The Flinders Range contains some of the most unusual geological formations in Australia. Indications of gigantic electric arcs are unmistakable.

In several previous Picture of the Day articles we have considered the geological history of the Australian continent and found that there are several disconformities in the appearance and structure of many formations. The famous "Red Center" is particularly noteworthy because Uluru, Kata Tjuta and other monolithic stone tors stand in isolated grandeur above the relatively flat landscape.

The Flinders Range is a rugged outcrop of sandstone and quartzite that begins about 250 kilometers north of Adelaide and stretches for 800 kilometers. The mountains are extensively folded and fractured, with several deep gorges cut through them. One of the most unusual features in the range is Wilpena Pound, a natural amphitheater of stone covering 83 square kilometers, with interior dimensions of 11 kilometers by 8 kilometers.

Wilpena Pound
©Unknown
Wilpena Pound, Flinders Range, South Australia


The conventional view of the Flinders Range sees it forming over 650 million years ago as sediments in a now extinct ocean. Earth movements pushed the materials upward into a dome-shape that has been subsequently worn down through the natural processes of erosion by wind and water.
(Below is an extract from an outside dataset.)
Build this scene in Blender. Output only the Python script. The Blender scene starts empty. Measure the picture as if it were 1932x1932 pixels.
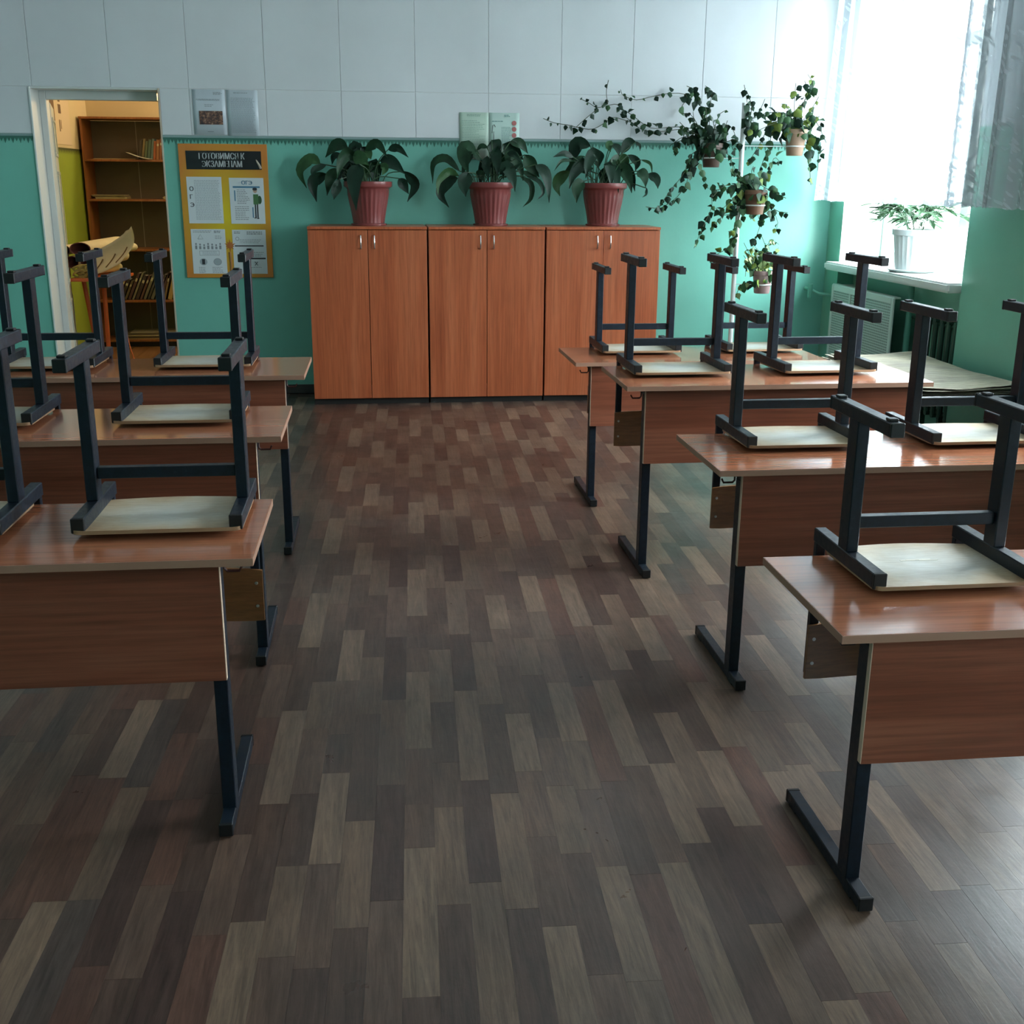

Over the millennia, the surrounding peaks have diminished and the hills and valleys have vanished into the dust and sand of the great desert. As the standard theory goes, although Wilpena Pound appears to be the remains of a meteor impact the overall shape and the stratigraphic composition do not support that idea.

As has been pointed out in the past, however, erosion does not possess the all-encompassing power for change that modern geology asserts. In our Picture of the Day about Shiprock, New Mexico the dual-ridge faults, the curved gullies that stretch out from a common center, and the sharp ridges with sine wave undulations incised into them were all said to be the remains of lightning bolts of continental dimension cutting into the topography like a plasma knife.

Within Wilpena Pound is the Edeowie Gorge. A striking example of vitrification can be found there, since the gorge reveals sheets of pale yellow glass buried under the sandstone overburden. The glass is extremely pure with no admixture of soils or mineral inclusions, very much like the Egyptian "desert glass" that is found in the Great Sand Sea near the Libyan border. Both glass deposits also contain dark wisps of iridium and tiny bubbles of cristobalite - features that point to the application of exceptionally high temperatures when the glass was created.

The desert glass is associated with an enormous crater called Kebira that was recently discovered by analyzing images taken from earth-orbit. The 32-kilometer-wide depression is said to be the ancient remains of an asteroid impact, but there is little indication of a crater and there are multiple sharp peaks in its center. Such attributes have been discussed elsewhere and have been theorized to be from electric arcs fusing the sands into molten glass and then blasting the chunks outward over a wide area.

Taken together, the fused sand, the scalloped edges of the ridge surrounding Wilpena Pound, the iridium, the raised rim, the curvilinear gullies and the other geological anomalies all point to electrical activity as the causative agency for its creation. The conventional geological viewpoint is insufficient when it comes to explaining the many bizarre landforms in Australia.